Si, par miracle
Je me souviendrai toujours des dernières paroles de ma mère : « Si, par miracle, tu survis, il faut que tu témoignes et que tu dises au monde libre ce qui nous est arrivé. » Je suis le seul survivant de l’Holocauste de la grande famille de ma mère, laquelle comptait à l’origine plus de 150 personnes. Du côté de mon père figurent parmi les survivants son frère cadet, Shimon, le seul de ses sept frères, et quelques cousins. Voilà tout ce qu’il reste de ma famille.
Je me suis souvent demandé s’il était possible qu’un Dieu permette le meurtre de ma famille et de mon peuple, jeunes et vieux. Lorsque j’avais 10 ans, j’ai entendu les derniers cris des Juifs qui récitaient la prière Shema Yisraël en route vers les charniers. C’était à Nieśwież, la ville où je suis né. Enfant, j’étais en colère et déçu que Dieu ait permis cela, mais si j’avais adopté une vision négative de Dieu, j’aurais cessé de lutter pour survivre et, surtout, j’aurais trahi les dernières volontés de ma mère. J’en suis venu à la conclusion qu’il y avait un Dieu et qu’Il me donnerait la force de vivre et d’être libre à nouveau et, surtout, de venger le peuple juif. Je me suis souvenu de ce que j’avais appris à l’école hébraïque à propos de l’histoire de notre peuple, vieille de 2 000 ans – comment il avait survécu aux pogroms, aux massacres et aux inquisitions.

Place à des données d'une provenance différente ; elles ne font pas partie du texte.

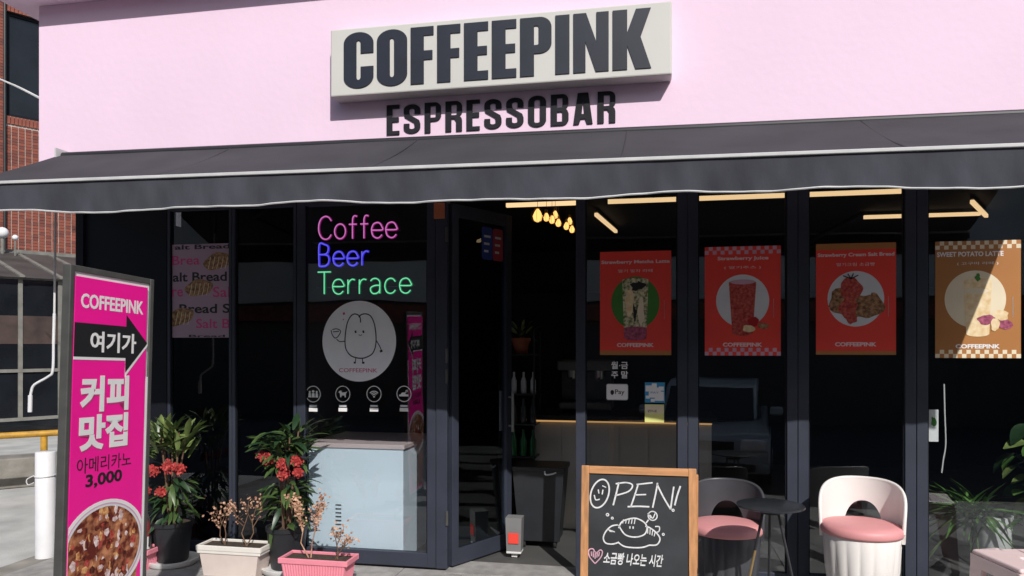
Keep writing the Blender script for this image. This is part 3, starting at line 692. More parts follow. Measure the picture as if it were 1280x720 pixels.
# ------------------------------------------------------------------ planters and plants
def planter(name, x0, x1, y, dp, h, body, rim, label, ribs=True, kind='planter'):
    t = thing(name, ((x0+x1)/2, y+dp/2, GZ), label, kind)
    L_ = (x1-x0)/2; d_ = dp/2; k = .86
    def shell(a, b, z0, z1, m, nm, ribbed):
        mb = MB()
        if not ribbed:
            vs = [(-L_*a, -d_*a, z0), (L_*a, -d_*a, z0), (L_*a, d_*a, z0), (-L_*a, d_*a, z0), (-L_*b, -d_*b, z1), (L_*b, -d_*b, z1), (L_*b, d_*b, z1), (-L_*b, d_*b, z1)]
            mb.add(vs, [(0, 3, 2, 1), (4, 5, 6, 7), (0, 1, 5, 4), (1, 2, 6, 5), (2, 3, 7, 6), (3, 0, 4, 7)])
        else:
            n = 46; per = []
            def side(p, q, nn, nrm):
                for i in range(nn):
                    u = i/nn; o_ = .0035 if i % 2 else 0
                    per.append((p[0]+(q[0]-p[0])*u, p[1]+(q[1]-p[1])*u, nrm, o_))
            side((-1, -1), (1, -1), 46, (0, -1)); side((1, -1), (1, 1), 16, (1, 0)); side((1, 1), (-1, 1), 46, (0, 1)); side((-1, 1), (-1, -1), 16, (-1, 0))
            N = len(per); vs = []
            for kk, z in ((a, z0), (b, z1)):
                for px_, py_, nr, o_ in per: vs.append((px_*L_*kk+nr[0]*o_, py_*d_*kk+nr[1]*o_, z))
            mb.add(vs, [tuple(range(N))[::-1], tuple(range(N, 2*N))]+[(i, (i+1) % N, (i+1) % N+N, i+N) for i in range(N)])
        return mb.build(nm, M[m], t, local=True)
    shell(k*.93, k*1.06, 0, h-.03, body, 'body', ribs)
    rm = MB()
    rm.box(-L_, L_, -d_, -d_+.014, h-.032, h, b=.004); rm.box(-L_, L_, d_-.014, d_, h-.032, h, b=.004)
    rm.box(-L_, -L_+.014, -d_+.013, d_-.013, h-.031, h-.001, b=.003); rm.box(L_-.014, L_, -d_+.013, d_-.013, h-.031, h-.001, b=.003)
    if not ribs: rm.box(-L_*.975, L_*.975, -d_*.965, d_*.965, h-.05, h-.030, b=.003)
    rm.build('rim', M[rim], t, local=True)
    MB().box(-L_+.012, L_-.012, -d_+.012, d_-.012, h-.028, h-.015).build('soil', M['soil'], t, local=True)
    return t
pc = atZ(252, 679, .2+GZ); pd = atZ(328, 684, .2+GZ)
planter('planter', -2.80, -2.36, -.40, .18, .19, 'plantercream', 'creamrim', 'cream rectangular planter with white rim holding two bare twiggy plants', ribs=False)
planter('planter', -2.16, -1.73, -.56, .18, .19, 'planterpink', 'planterpink', 'bright pink ribbed planter in front of the pale blue counter window')
planter('planter', -3.52, -3.135, -.40, .16, .135, 'planterpink', 'planterpink', 'pink ribbed planter half hidden behind the magenta pavement sign')
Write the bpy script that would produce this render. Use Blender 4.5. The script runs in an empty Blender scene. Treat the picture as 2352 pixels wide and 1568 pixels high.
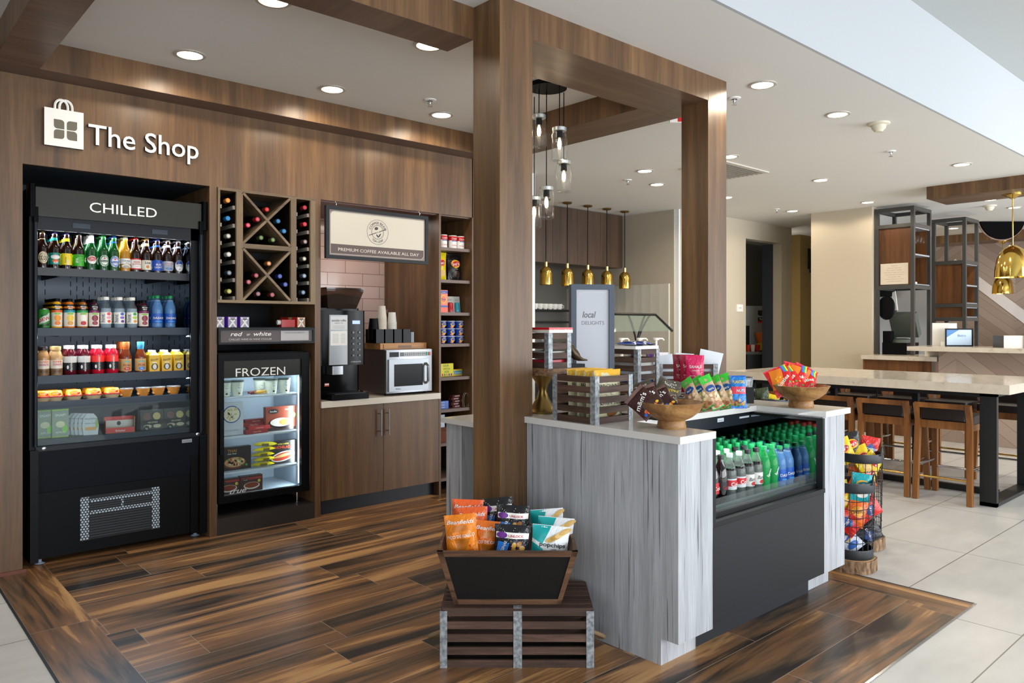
import bpy, math, random
from mathutils import Matrix, Vector
from math import sin, cos, pi, radians, sqrt
SC = bpy.context.scene
COL = SC.collection
# ---------------------------------------------------------------- camera
H = 1.45
YAW = math.atan2(3118 - 1176, 1738.0)            # camera heading measured from +X
FW = Vector((cos(YAW), sin(YAW), 0)); RT = Vector((sin(YAW), -cos(YAW), 0))
cam = bpy.data.cameras.new('camera'); cam.sensor_width = 36.0; cam.lens = 1738.0 / 2352 * 36
cam.shift_y = -39.0 / 2352; cam.clip_start = .05; cam.clip_end = 100
camo = bpy.data.objects.new('camera', cam); COL.objects.link(camo)
camo.location = (0, 0, H); camo.rotation_euler = (pi / 2, 0, YAW - pi / 2)
SC.camera = camo
vs = SC.view_settings; vs.view_transform = 'Standard'; vs.look = 'None'; vs.gamma = 1; vs.use_curve_mapping = False
vs.exposure = 0.15
cy = SC.cycles; cy.use_denoising = True; cy.max_bounces = 7; cy.diffuse_bounces = 4; cy.glossy_bounces = 4
cy.transmission_bounces = 6; cy.transparent_max_bounces = 16; cy.sample_clamp_indirect = 4; cy.caustics_reflective = False; cy.caustics_refractive = False
cy.use_light_tree = True
# ---------------------------------------------------------------- world and daylight
wd = bpy.data.worlds.new('world'); SC.world = wd; wd.use_nodes = True
bg = wd.node_tree.nodes['Background']; bg.inputs[0].default_value = (.80, .90, 1, 1); bg.inputs[1].default_value = .75

def light(kind, name, loc, power, color=(1, 1, 1), rot=(0, 0, 0), size=None, size_y=None, spot=None, blend=.5, rad=None):
    l = bpy.data.lights.new(name, kind); l.energy = power; l.color = color
    if kind == 'AREA':
        l.shape = 'RECTANGLE'; l.size = size; l.size_y = size_y or size
    if kind == 'SPOT':
        l.spot_size = radians(spot); l.spot_blend = blend
    if rad is not None: l.shadow_soft_size = rad
    o = bpy.data.objects.new(name, l); o.location = loc; o.rotation_euler = rot; COL.objects.link(o)
    return o
# daylight through the glazed lobby front behind the camera and to the right
light('AREA', 'window_daylight', (5.5, -4.6, 1.35), 630, (.92, .96, 1), (radians(90), 0, 0), 13, 2.4)
light('AREA', 'window_daylight', (-2.6, -1.5, 1.8), 80, (.86, .93, 1), (radians(90), 0, radians(-90)), 5, 2.8)
light('AREA', 'far_window_daylight', (11.5, -3.2, 1.9), 420, (.92, .96, 1), (radians(90), 0, radians(-28)), 6, 2.6)

# ---------------------------------------------------------------- materials
def lin(c):
    if isinstance(c, str): c = tuple(int(c[i:i + 2], 16) for i in (0, 2, 4))
    return tuple(((x / 255) / 12.92 if x / 255 <= .04045 else ((x / 255 + .055) / 1.055) ** 2.4) for x in c) + (1,)
MATS = {}
def mat(name, col='808080', rough=.5, metal=0, spec=.5, coat=0, emit=None, es=1, alpha=1, trans=0, ior=1.45):
    if name in MATS: return MATS[name]
    m = bpy.data.materials.new(name); m.use_nodes = True; MATS[name] = m
    b = m.node_tree.nodes['Principled BSDF']; I = b.inputs
    I['Base Color'].default_value = lin(col); I['Roughness'].default_value = rough; I['Metallic'].default_value = metal
    I['Specular IOR Level'].default_value = spec; I['Coat Weight'].default_value = coat; I['IOR'].default_value = ior
    if emit: I['Emission Color'].default_value = lin(emit); I['Emission Strength'].default_value = es
    I['Alpha'].default_value = alpha; I['Transmission Weight'].default_value = trans
    return m
class NT:
    """small node-tree writer"""
    def __init__(s, m): s.m = m; s.t = m.node_tree; s.b = s.t.nodes['Principled BSDF']
    def n(s, typ, **k):
        x = s.t.nodes.new('ShaderNode' + typ)
        for a, v in k.items(): setattr(x, a, v)
        return x
    def lk(s, a, b): s.t.links.new(a, b)
    def inp(s, sock, v):
        if hasattr(v, 'links') or isinstance(v, bpy.types.NodeSocket): s.lk(v, sock)
        else: sock.default_value = v
    def co(s, kind='Object', scale=(1, 1, 1), loc=(0, 0, 0), rot=(0, 0, 0)):
        tc = s.n('TexCoord'); mp = s.n('Mapping'); s.lk(tc.outputs[kind], mp.inputs[0])
        mp.inputs['Scale'].default_value = scale; mp.inputs['Location'].default_value = loc; mp.inputs['Rotation'].default_value = rot
        return mp.outputs[0]
    def math(s, op, a, b=0., c=None):
        x = s.n('Math', operation=op); s.inp(x.inputs[0], a); s.inp(x.inputs[1], b)
        if c is not None: s.inp(x.inputs[2], c)
        return x.outputs[0]
    def sep(s, v):
        x = s.n('SeparateXYZ'); s.lk(v, x.inputs[0]); return x.outputs
    def comb(s, a, b, c):
        x = s.n('CombineXYZ'); s.inp(x.inputs[0], a); s.inp(x.inputs[1], b); s.inp(x.inputs[2], c); return x.outputs[0]
    def noise(s, v, scale=1, detail=3, rough=.5, dist=0):
        x = s.n('TexNoise'); s.lk(v, x.inputs['Vector']); x.inputs['Scale'].default_value = scale
        x.inputs['Detail'].default_value = detail; x.inputs['Roughness'].default_value = rough; x.inputs['Distortion'].default_value = dist
        return x.outputs[0]
    def ramp(s, f, stops):
        x = s.n('ValToRGB'); s.lk(f, x.inputs[0]); e = x.color_ramp.elements
        while len(e) < len(stops): e.new(.5)
        for i, (p, c) in enumerate(stops):
            e[i].position = p; e[i].color = lin(c) if isinstance(c, str) else (c, c, c, 1)
        return x.outputs[0]
    def mix(s, f, a, b, bt='MIX'):
        x = s.n('Mix', data_type='RGBA', blend_type=bt); s.inp(x.inputs[0], f)
        for k, v in ((6, a), (7, b)):
            if isinstance(v, str): x.inputs[k].default_value = lin(v)
            elif isinstance(v, float): x.inputs[k].default_value = (v, v, v, 1)
            else: s.lk(v, x.inputs[k])
        return x.outputs[2]
    def color(s, c): s.lk(c, s.b.inputs['Base Color'])
    def bump(s, h, st=.2, d=.002):
        x = s.n('Bump'); s.lk(h, x.inputs['Height']); x.inputs['Strength'].default_value = st; x.inputs['Distance'].default_value = d
        s.lk(x.outputs[0], s.b.inputs['Normal'])
def wood(name, dark, mid, light, axis='z', rough=.38, sc=1., contrast=1., coord='Object'):
    """straight-grained veneer, grain along the given axis"""
    m = mat(name, mid, rough); t = NT(m)
    lo = .5 * sc; hi = 9 * sc
    s = {'x': (lo, hi, hi), 'y': (hi, lo, hi), 'z': (hi, hi, lo)}[axis]
    v = t.co(coord, s); n1 = t.noise(v, 1.2, 5, .62, .35)
    v2 = t.co(coord, tuple(q * 7 for q in s)); n2 = t.noise(v2, 1.5, 3, .6)
    v3 = t.co(coord, tuple(q * .22 for q in s)); n3 = t.noise(v3, 1.3, 2)
    f = t.math('ADD', t.math('MULTIPLY', n1, .62), t.math('ADD', t.math('MULTIPLY', n2, .2), t.math('MULTIPLY', n3, .3)))
    w = .14 / contrast
    t.color(t.ramp(f, [(.56 - w, dark), (.56, mid), (.56 + w, light)]))
    t.bump(n2, .06, .001)
    return m
WZ = wood('walnut_vertical', '433121', '654a31', '80603f', 'z', .38, 1., .85)
WX = wood('walnut_along_x', '46342a', '604737', '77604c', 'x', .38, 1., .8)
WY = wood('walnut_along_y', '46342a', '604737', '77604c', 'y', .38, 1., .8)
WGZ = mat('grey_oak_panel', 'b0b3b8', .5); _t = NT(WGZ); _a = _t.noise(_t.co('Object', (14, 14, .7)), 1.2, 4, .6, .3)
_c = _t.noise(_t.co('Object', (75, 75, 1.6)), 1., 3, .55, .4); _d = _t.noise(_t.co('Object', (230, 230, 6)), 1., 2, .5)
_base = _t.ramp(_a, [(.30, '9b9da2'), (.5, 'b3b6ba'), (.7, 'c2c5ca')])
_t.color(_t.mix(_t.ramp(_c, [(.60, 0.), (.68, .95)]), _t.mix(_t.ramp(_d, [(.42, .35), (.6, 0.)]), _base, '8b8d92'), '66686c')); _t.bump(_c, .1, .001)
CR = wood('dark_crate_wood_x', '2c1e17', '4a342a', '6b5042', 'x', .6, 2.)
CRY = wood('dark_crate_wood_y', '2c1e17', '4a342a', '6b5042', 'y', .6, 2.)
ACA = wood('acacia_wood', '5f3d1f', '93683a', 'b58c56', 'x', .4, 1.6)
TRAYW = wood('red_brown_tray_wood', '5a2f1a', '7c4628', '9a6038', 'x', .35, 1.6)
STW = wood('stool_wood', '5a3618', '7a4c24', '8f5e30', 'z', .4, 1.)
GALV = mat('galvanised_metal', '8a9094', .5, .4); _t = NT(GALV)
_t.color(_t.ramp(_t.noise(_t.co('Object', (60, 60, 60)), 1, 3), [(.35, '73797d'), (.65, 'a9aeb1')]))
BLK = mat('satin_black', '090a0d', .4, spec=.15); BLKG = mat('gloss_black', '040506', .14, spec=.12); NAVY = mat('blue_black_metal', '0f141d', .38, spec=.25)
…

Un peu plus âgé, je m’en suis toujours tenu aux paroles de ma mère et je me suis promis que j’accomplirais ses souhaits en racontant aux Juifs comme aux non-Juifs, jeunes et adultes, tout ce que notre peuple a été forcé d’endurer pendant la guerre, en les implorant de transmettre à leur tour notre histoire aux générations futures pour que de pareils événements ne se reproduisent jamais plus.